* PROMPT
Each line containing the word "scene" should be found and copied.

* SOURCE DATA
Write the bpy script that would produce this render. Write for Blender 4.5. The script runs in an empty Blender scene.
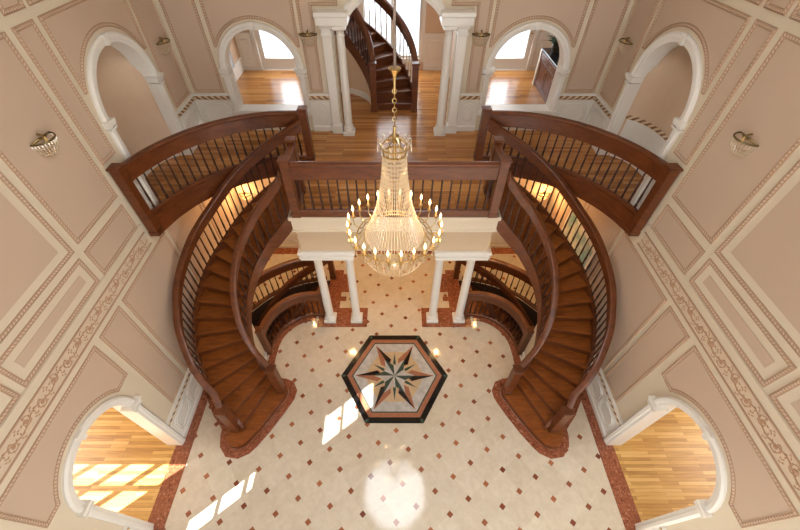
import bpy, math, random
from mathutils import Vector, Matrix
from mathutils.geometry import tessellate_polygon
random.seed(7)
PI = math.pi
scn = bpy.context.scene
col = scn.collection

# ------------------------------------------------------------------ camera
cam_d = bpy.data.cameras.new('camera'); cam = bpy.data.objects.new('camera', cam_d); col.objects.link(cam)
cam.location = (0, 0, 8.0)
cam.rotation_euler = (math.radians(90 - 47.8), 0, 0)
cam_d.sensor_width = 36; cam_d.lens = 370 / 800 * 36
cam_d.shift_x = 5.5 / 800
cam_d.clip_start = 0.05; cam_d.clip_end = 300
scn.camera = cam
# ------------------------------------------------------------------ world, sun, exposure
w = bpy.data.worlds.new('sky'); scn.world = w; w.use_nodes = True
wn = w.node_tree; wn.nodes.clear()
wo = wn.nodes.new('ShaderNodeOutputWorld'); bg = wn.nodes.new('ShaderNodeBackground')
bg.inputs[0].default_value = (0.86, 0.93, 1.0, 1); bg.inputs[1].default_value = 2.6
wn.links.new(bg.outputs[0], wo.inputs[0])
scn.view_settings.view_transform = 'Standard'
scn.view_settings.look = 'None'
scn.view_settings.exposure = -0.06
scn.view_settings.gamma = 1.0
scn.view_settings.use_curve_mapping = False

SUN_T = 1.2
sd = bpy.data.lights.new('sun', 'SUN'); so = bpy.data.objects.new('sun', sd); col.objects.link(so)
sd.energy = 30.0; sd.angle = math.radians(0.5); sd.color = (1.0, 0.96, 0.88)
so.location = (-12, -12, 14)
so.rotation_euler = Vector((.78, .626, -SUN_T)).to_track_quat('-Z', 'Y').to_euler()

def area(name, loc, target, sx, sy, energy, color):
    l = bpy.data.lights.new(name, 'AREA'); l.shape = 'RECTANGLE'; l.size = sx; l.size_y = sy
    l.energy = energy; l.color = color
    o = bpy.data.objects.new(name, l); col.objects.link(o); o.location = loc
    o.rotation_euler = (Vector(target) - Vector(loc)).to_track_quat('-Z', 'Y').to_euler()
    return o
def point(name, loc, energy, color, rad=.06):
    l = bpy.data.lights.new(name, 'POINT'); l.energy = energy; l.color = color; l.shadow_soft_size = rad
    o = bpy.data.objects.new(name, l); col.objects.link(o); o.location = loc
    return o
# added fill lamps behind the camera for unseen windows, turned to the left wall
area('entrance_fill_low', (1.9, -3.0, 2.4), (-2.4, 3.5, 1.8), 4.2, 3.2, 200, (.94, .98, 1.0))
area('entrance_fill_high', (2.0, -3.0, 6.2), (-3.0, 3, 3.4), 3.6, 2.6, 75, (.94, .98, 1.0))
# daylight entering the rooms upstairs and the side rooms by their own windows
area('daylight_hall', (0, 11.45, 5.2), (0, 8, 4.2), 1.4, 2.2, 60, (.95, .98, 1.0))
for s in (-1, 1):
    area('daylight_up_room', (s*3.0, 11.45, 5.1), (s*2.7, 9, 3.8), .9, 1.9, 45, (.95, .98, 1.0))
    area('daylight_side_room', (s*8.2, 2.2, 2.0), (s*4.8, 1.8, 0), 2.4, 1.8, 95, (1.0, .96, .9))
# warm lamps in the ceiling under the bridge and the balconies
WARM = (1.0, .60, .25)
for x, y in ((-2.9, 7.3), (2.9, 7.3), (-1.4, 6.2), (1.4, 6.2)):
    point('ceiling_downlight', (x, y, 3.2), 32, WARM, .08)

# ------------------------------------------------------------------ materials
def nmat(name, color, rough=.5, metal=0., spec=.5, var=0., vscale=6., bump=0., coat=0.):
    m = bpy.data.materials.new(name); m.use_nodes = True
    nt = m.node_tree; b = nt.nodes['Principled BSDF']
    b.inputs['Base Color'].default_value = (*color, 1); b.inputs['Roughness'].default_value = rough
    b.inputs['Metallic'].default_value = metal; b.inputs['Specular IOR Level'].default_value = spec
    b.inputs['Coat Weight'].default_value = coat; b.inputs['Coat Roughness'].default_value = .12
    tc = nt.nodes.new('ShaderNodeTexCoord')
    n = nt.nodes.new('ShaderNodeTexNoise'); n.inputs['Scale'].default_value = vscale; n.inputs['Detail'].default_value = 4
    nt.links.new(tc.outputs['Object'], n.inputs['Vector'])
    if var:
        r = nt.nodes.new('ShaderNodeMapRange'); r.inputs[3].default_value = 1 - var; r.inputs[4].default_value = 1 + var
        nt.links.new(n.outputs['Fac'], r.inputs[0])
        mx = nt.nodes.new('ShaderNodeVectorMath'); mx.operation = 'SCALE'; mx.inputs[0].default_value = color
        nt.links.new(r.outputs[0], mx.inputs['Scale']); nt.links.new(mx.outputs[0], b.inputs['Base Color'])
    if bump:
        bp = nt.nodes.new('ShaderNodeBump'); bp.inputs['Strength'].default_value = bump; bp.inputs['Distance'].default_value = .01
        nt.links.new(n.outputs['Fac'], bp.inputs['Height']); nt.links.new(bp.outputs[0], b.inputs['Normal'])
    return m
def srgb(r, g, b):
    f = lambda c: (c/255/12.92) if c/255 <= .04045 else ((c/255+.055)/1.055)**2.4
    return (f(r), f(g), f(b))
M = {}
M['cream'] = nmat('cream_paint', srgb(216, 202, 179), .6, var=.03, vscale=3)
M['pink'] = nmat('rose_beige_paint', srgb(198, 174, 152), .6, var=.04, vscale=1.6, bump=.05)
M['line'] = nmat('brown_bead_line', srgb(186, 154, 128), .6, var=.1)
M['white'] = nmat('white_paint', srgb(232, 228, 220), .4, var=.02)
M['plaster'] = nmat('ceiling_paint', srgb(225, 212, 192), .8, var=.02)
M['hallwall'] = nmat('hall_beige_paint', srgb(214, 186, 158), .6, var=.04)
M['brass'] = nmat('brass', (.58, .42, .19), .28, metal=1.)
M['bronze'] = nmat('aged_bronze', (.16, .12, .05), .4, metal=.8)
M['candle'] = nmat('cream_candle_sleeve', srgb(225, 190, 130), .5)
M['tanpaint'] = nmat('tan_paint', srgb(206, 182, 152), .6, var=.03)
M['friezeground'] = nmat('pale_frieze_paint', srgb(210, 190, 166), .6, var=.1, vscale=30)
M['sleeve'] = nmat('grey_fabric_sleeve', srgb(150, 132, 118), .8)
M['dimbrass'] = nmat('dull_brass', (.26, .18, .06), .4, metal=.9)
M['orn'] = nmat('terracotta_relief', srgb(182, 142, 112), .6, var=.12, vscale=20)
M['green'] = nmat('leaf_green', (.03, .10, .03), .5, var=.4, vscale=20)
M['pot'] = nmat('pot_glaze', (.05, .04, .03), .3)
M['granite'] = nmat('black_granite', (.02, .02, .022), .15, var=.4, vscale=60)
M['cabinet'] = nmat('cherry_cabinet', (.13, .032, .015), .3, var=.25, vscale=12)
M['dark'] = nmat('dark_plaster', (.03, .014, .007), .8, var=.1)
M['blackm'] = nmat('black_marble', (.007, .006, .006), .12, var=.5, vscale=18)
M['rosem'] = nmat('rose_marble', (.36, .15, .085), .15, var=.35, vscale=22)
M['greenm'] = nmat('green_marble', (.05, .08, .062), .15, var=.4, vscale=22)
M['whitem'] = nmat('white_veined_marble', (.50, .49, .47), .12, var=.45, vscale=7)
M['tanm'] = nmat('cream_marble', (.56, .42, .26), .12, var=.15, vscale=9)

def emit(name, color, strength):
    m = bpy.data.materials.new(name); m.use_nodes = True
    b = m.node_tree.nodes['Principled BSDF']; b.inputs['Base Color'].default_value = (0, 0, 0, 1)
    b.inputs['Emission Color'].default_value = (*color, 1); b.inputs['Emission Strength'].default_value = strength
    return m
M['flame'] = emit('lit_bulb', (1.0, .66, .32), 9)
M['sky_panel'] = emit('daylit_glass', (.95, .98, 1.0), 12)
M['sconce_lit'] = emit('lit_sconce_glass', (1.0, .66, .28), 9)

def wood(name, dark, light, rough=.28, scale=(1, 1, 1), ring=5., coat=.25):
    m = bpy.data.materials.new(name); m.use_nodes = True; nt = m.node_tree; b = nt.nodes['Principled BSDF']
    tc = nt.nodes.new('ShaderNodeTexCoord'); mp = nt.nodes.new('ShaderNodeMapping'); mp.inputs['Scale'].default_value = scale
    n = nt.nodes.new('ShaderNodeTexNoise'); n.inputs['Scale'].default_value = ring; n.inputs['Detail'].default_value = 6
    n.inputs['Distortion'].default_value = .6
    cr = nt.nodes.new('ShaderNodeValToRGB'); cr.color_ramp.elements[0].position = .3; cr.color_ramp.elements[1].position = .75
    cr.color_ramp.elements[0].color = (*dark, 1); cr.color_ramp.elements[1].color = (*light, 1)
    nt.links.new(tc.outputs['Object'], mp.inputs[0]); nt.links.new(mp.outputs[0], n.inputs['Vector'])
    nt.links.new(n.outputs['Fac'], cr.inputs[0]); nt.links.new(cr.outputs[0], b.inputs['Base Color'])
    b.inputs['Roughness'].default_value = rough; b.inputs['Coat Weight'].default_value = coat; b.inputs['Coat Roughness'].default_value = .15
    return m
M['wood'] = wood('mahogany', (.090, .022, .005), (.175, .048, .011), .38, (2, 2, 6), 2., .12)
M['tread'] = wood('oak_tread', (.18, .048, .007), (.33, .098, .017), .34, (1.2, 6, 2), 3., .15)
M['baluster'] = wood('dark_baluster', (.03, .008, .003), (.065, .018, .006), .5, coat=0.)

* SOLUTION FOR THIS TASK
Write the bpy script that would produce this render. Write for Blender 4.5. The script runs in an empty Blender scene.
scn = bpy.context.scene